So I finished The Peripheral, which took a little time to get going but really paid off in the end.

I am aware that there are alternate opinions, but I am a big faan of Gibson, not just as a futurist, a calling at which he is perhaps singularly excellent, but as a prose stylist; his tight sentences and utterly ridiculous yet totally believable dialog call to mind obviously Dashiell Hammett, among others, and make the strivings of fellow genre writers seem limp and stupidly expository by comparison. I do very much appreciate his vision of the non-linear future (“the Jackpot”) and the multivariate utterly predictable yet unknowable path to destruction, a banal Apocalypse that is all the more chilling for never really being explained (after all, it’s not a part of the book that really matters – it’s a MacGuffin for explaining the framing device of the story).

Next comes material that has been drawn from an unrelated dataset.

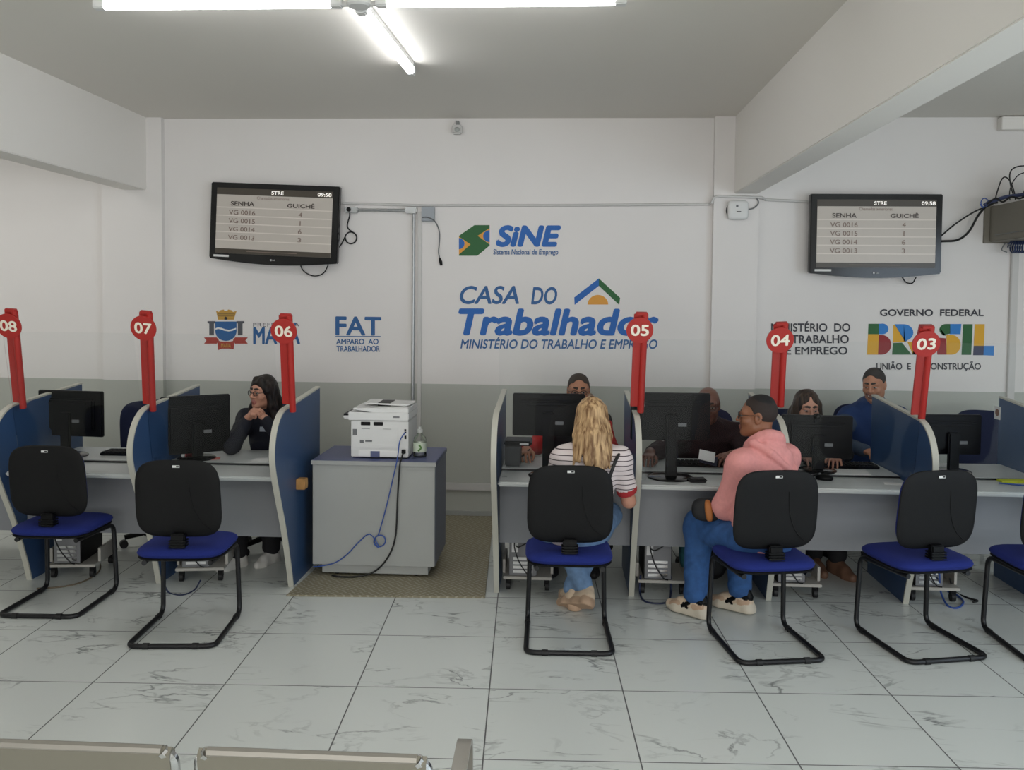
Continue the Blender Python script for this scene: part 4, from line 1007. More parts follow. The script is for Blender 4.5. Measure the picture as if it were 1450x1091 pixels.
for x in (-1.32, -.28):
    lg = MB().tube(fillet([(x, 1.78, .02), (x, 1.98, .07), (x, 2.03, .34)], .04), .02, 10).build('leg', M_SILVER, t, world=True)
    MB().tube([(x, 2.03, .30), (x, 2.08, .07), (x, 2.32, .02)], .02, 10).build('leg_strut', M_SILVER, lg, world=True)
#PEOPLE

# ------------------------------------------------------------------ people: distance-field bodies meshed as one surface
def C_(a, b, r1, r2=None, k=.02, t=0, op=1): return dict(s='c', a=np.array(a, float), b=np.array(b, float), r1=r1, r2=r1 if r2 is None else r2, k=k, t=t, op=op)
def E_(c, r, ax=None, k=.02, t=0, op=1): return dict(s='e', c=np.array(c, float), r=np.array(r, float), ax=np.eye(3) if ax is None else np.array(ax, float), k=k, t=t, op=op)
def PL(n, o): return dict(s='p', n=np.array(n, float)/np.linalg.norm(n), o=np.array(o, float), op=2, t=0, k=0)
def pdist(p, X, Y, Z):
    if p['s'] == 'c':
        a, b = p['a'], p['b']; ba = b-a; L = max(ba@ba, 1e-9)
        x, y, z = X-a[0], Y-a[1], Z-a[2]
        h = np.clip((x*ba[0]+y*ba[1]+z*ba[2])/L, 0, 1)
        return np.sqrt((x-h*ba[0])**2+(y-h*ba[1])**2+(z-h*ba[2])**2) - (p['r1']+(p['r2']-p['r1'])*h)
    c, r, A = p['c'], p['r'], p['ax']
    x, y, z = X-c[0], Y-c[1], Z-c[2]
    u = (x*A[0, 0]+y*A[0, 1]+z*A[0, 2])/r[0]; v = (x*A[1, 0]+y*A[1, 1]+z*A[1, 2])/r[1]; w_ = (x*A[2, 0]+y*A[2, 1]+z*A[2, 2])/r[2]
    k0 = np.sqrt(u*u+v*v+w_*w_); k1 = np.sqrt((u/r[0])**2+(v/r[1])**2+(w_/r[2])**2)
    return np.where(k1 > 1e-6, k0*(k0-1)/np.maximum(k1, 1e-6), -r.min())
def extent(p):
    if p['s'] == 'c':
        a, b = p['a'], p['b']; return np.minimum(a-p['r1'], b-p['r2']), np.maximum(a+p['r1'], b+p['r2'])
    e = np.sqrt(((p['ax']*p['r'][:, None])**2).sum(0)); return p['c']-e, p['c']+e
def sdf_mesh(name, prims, mats, hc=.008, fine=(), hf=.003, fold=0.0, fscale=1.0):
    pos = [p for p in prims if p['op'] == 1]
    lo = np.min([extent(p)[0] for p in pos], 0)-3*hc; hi = np.max([extent(p)[1] for p in pos], 0)+3*hc
    ax = []
    for d in range(3):
        v = [lo[d]]
        while v[-1] < hi[d]:
            h = hc
            for f0, f1 in fine:
                if f0[d]-hc*.5 <= v[-1] <= f1[d]: h = hf
            v.append(v[-1]+h)
        ax.append(np.array(v, np.float32))
    nx, ny, nz = map(len, ax)
    F = np.full((nx, ny, nz), .25, np.float32)
    for p in prims:
        if p['op'] == 2:
            d = (ax[0][:, None, None]-p['o'][0])*p['n'][0]+(ax[1][None, :, None]-p['o'][1])*p['n'][1]+(ax[2][None, None, :]-p['o'][2])*p['n'][2]
            F = np.maximum(F, d.astype(np.float32)); continue
        a, b = extent(p); mg = p['k']+2.5*hc
        sl = []
        for d in range(3):
            i0 = max(np.searchsorted(ax[d], a[d]-mg)-1, 0); i1 = min(np.searchsorted(ax[d], b[d]+mg)+1, len(ax[d])); sl.append(slice(i0, i1))
        X = ax[0][sl[0]][:, None, None]; Y = ax[1][sl[1]][None, :, None]; Z = ax[2][sl[2]][None, None, :]
        D = pdist(p, X, Y, Z).astype(np.float32); S = F[tuple(sl)]; k = max(p['k'], 1e-4)
        if p['op'] == 1:
            h = np.maximum(k-np.abs(S-D), 0)/k; F[tuple(sl)] = np.minimum(S, D)-h*h*k*.25
        else:
            h = np.maximum(k-np.abs(S+D), 0)/k; F[tuple(sl)] = np.maximum(S, -D)+h*h*k*.25
    B = F < 0
    n = B[:-1, :-1, :-1].astype(np.int8)
    for i in (0, 1):
        for j in (0, 1):
            for k in (0, 1):
                if i or j or k: n = n + B[i:nx-1+i, j:ny-1+j, k:nz-1+k]
    act = np.argwhere((n > 0) & (n < 8)); I, J, K = act.T
    idx = np.full((nx-1, ny-1, nz-1), -1, np.int32); idx[I, J, K] = np.arange(len(act))
    acc = np.zeros((len(act), 3)); cnt = np.zeros(len(act))
    for d in range(3):
        for u in (0, 1):
            for v in (0, 1):
                o0 = [0, 0, 0]; o1 = [0, 0, 0]; q = [e for e in range(3) if e != d]
                o0[q[0]] = o1[q[0]] = u; o0[q[1]] = o1[q[1]] = v; o1[d] = 1
                f0 = F[I+o0[0], J+o0[1], K+o0[2]]; f1 = F[I+o1[0], J+o1[1], K+o1[2]]
                m = (f0 < 0) != (f1 < 0); t = np.where(m, f0/np.where(m, f0-f1, 1), 0)
                P0 = np.stack([ax[0][I+o0[0]], ax[1][J+o0[1]], ax[2][K+o0[2]]], 1); P1 = np.stack([ax[0][I+o1[0]], ax[1][J+o1[1]], ax[2][K+o1[2]]], 1)
                acc += np.where(m[:, None], P0+(P1-P0)*t[:, None], 0); cnt += m
    V = acc/np.maximum(cnt, 1)[:, None]
    quads = []
    for d in range(3):
        q = [e for e in range(3) if e != d]
        s0 = [slice(None)]*3; s1 = [slice(None)]*3; s0[d] = slice(0, -1); s1[d] = slice(1, None)
        ch = B[tuple(s0)] != B[tuple(s1)]; ins = B[tuple(s0)]
        g = np.argwhere(ch)
        ok = (g[:, q[0]] > 0) & (g[:, q[1]] > 0) & (g[:, q[0]] < [nx, ny, nz][q[0]]-1) & (g[:, q[1]] < [nx, ny, nz][q[1]]-1); g = g[ok]
        fl = ins[g[:, 0], g[:, 1], g[:, 2]]
        cs = []
        for u, v in ((1, 1), (0, 1), (0, 0), (1, 0)):
            h = g.copy(); h[:, q[0]] -= u; h[:, q[1]] -= v; cs.append(idx[h[:, 0], h[:, 1], h[:, 2]])
        Q = np.stack(cs, 1)
        if d == 1: fl = ~fl
        Q[~fl] = Q[~fl][:, ::-1]
        quads.append(Q)
    Q = np.concatenate(quads); Q = Q[(Q >= 0).all(1)]
    # light relaxation of the voxel pattern
    for it in range(2):
        s = np.zeros_like(V); c = np.zeros(len(V))
        for e in range(4):
            a_, b_ = Q[:, e], Q[:, (e+1) % 4]
            np.add.at(s, a_, V[b_]); np.add.at(s, b_, V[a_]); np.add.at(c, a_, 1); np.add.at(c, b_, 1)
        V = V*.6+.4*s/np.maximum(c, 1)[:, None]
    if fold:
        fn = np.cross(V[Q[:, 2]]-V[Q[:, 0]], V[Q[:, 3]]-V[Q[:, 1]]); N = np.zeros_like(V)
        for e in range(4): np.add.at(N, Q[:, e], fn)
        N /= np.maximum(np.linalg.norm(N, axis=1), 1e-9)[:, None]
        x, y, z = (V*fscale).T
        w_ = np.sin(38*z+9*x+4*np.sin(17*x+11*y))*.5 + np.sin(27*x-31*z+5*np.sin(19*y+13*z))*.5 + np.sin(61*y+43*z+3*np.sin(23*x))*.35
        V = V+N*(w_*fold)[:, None]
    me = bpy.data.meshes.new(name)
    me.vertices.add(len(V)); me.vertices.foreach_set('co', V.astype(np.float32).ravel())
    me.loops.add(Q.size); me.loops.foreach_set('vertex_index', Q.ravel().astype(np.int32))
    me.polygons.add(len(Q)); me.polygons.foreach_set('loop_start', np.arange(0, Q.size, 4, dtype=np.int32))
    for m in mats: me.materials.append(m)
    if len(mats) > 1:
        ce = V[Q].mean(1).astype(np.float32); best = np.full(len(ce), 9.0, np.float32); tg = np.zeros(len(ce), np.int32)
        for p in pos:
            a, b = extent(p); m = ((ce > a-.03) & (ce < b+.03)).all(1)
            if not m.any(): continue
            c = ce[m]; dd = pdist(p, c[:, 0], c[:, 1], c[:, 2]); mi = np.where(m)[0]; bt = dd < best[mi]
            best[mi[bt]] = dd[bt]; tg[mi[bt]] = p['t']
        me.polygons.foreach_set('material_index', tg)
    me.update(); me.validate(); me.shade_smooth()
    # outward normals
    fn = np.cross(V[Q[:, 2]]-V[Q[:, 0]], V[Q[:, 3]]-V[Q[:, 1]]); vol = (V[Q].mean(1)*fn).sum()
    if vol < 0: me.flip_normals()
    return me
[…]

Gibson came along at exactly the right time for me with Neuromancer – there’s a reason I program computers, and it’s not PEEK and POKE on a IIE – and then again with Virtual Light, which tweaked me to upend my life and move to San Francisco – still no Little Godzilla or repurposing of the Bay Bridge, but a man can hope. He lost the plot for me with the woman allergic to brands (TRYING TOO HARD), so I was a little worried about The Peripheral. I was too nervous. It is extraordinary.

There’s a little bit of Navy SEAL power-fantasy that makes me uncomfortable, but one thing that Gibson has always been excellent at is women, which more than makes up for the testosterone power-fantasies of Turner and Berry Rydell and the Haptic Recon Marines; the women always seem to be fully realized people, and central to moving the plot along; and then there’s the personal stuff with Appalachia – he is very generous with people who are papered over, if mentioned at all, in most science fiction. It’s not all glorious mind-bursting intelligences; Gibson’s science fiction is made of up of people, people we might encounter at Wal*Mart or driving around redneck areas of the continent, and he treats with them as fully autonomous, fully human beings.

I think of Gibson as a deeply humanist writer who happens to see the future in ways that the rest of us are continually chasing. He has had a significant positive effect on my life, not strictly literary, and I am well-known as a pusher of genre fiction (“books for readers, not books for writers”, cf, Jack Vance, for instance) but there remains a certain reluctance to full heartedly endorse non-literary fiction. To this I say: Bosh! Flim-shaw!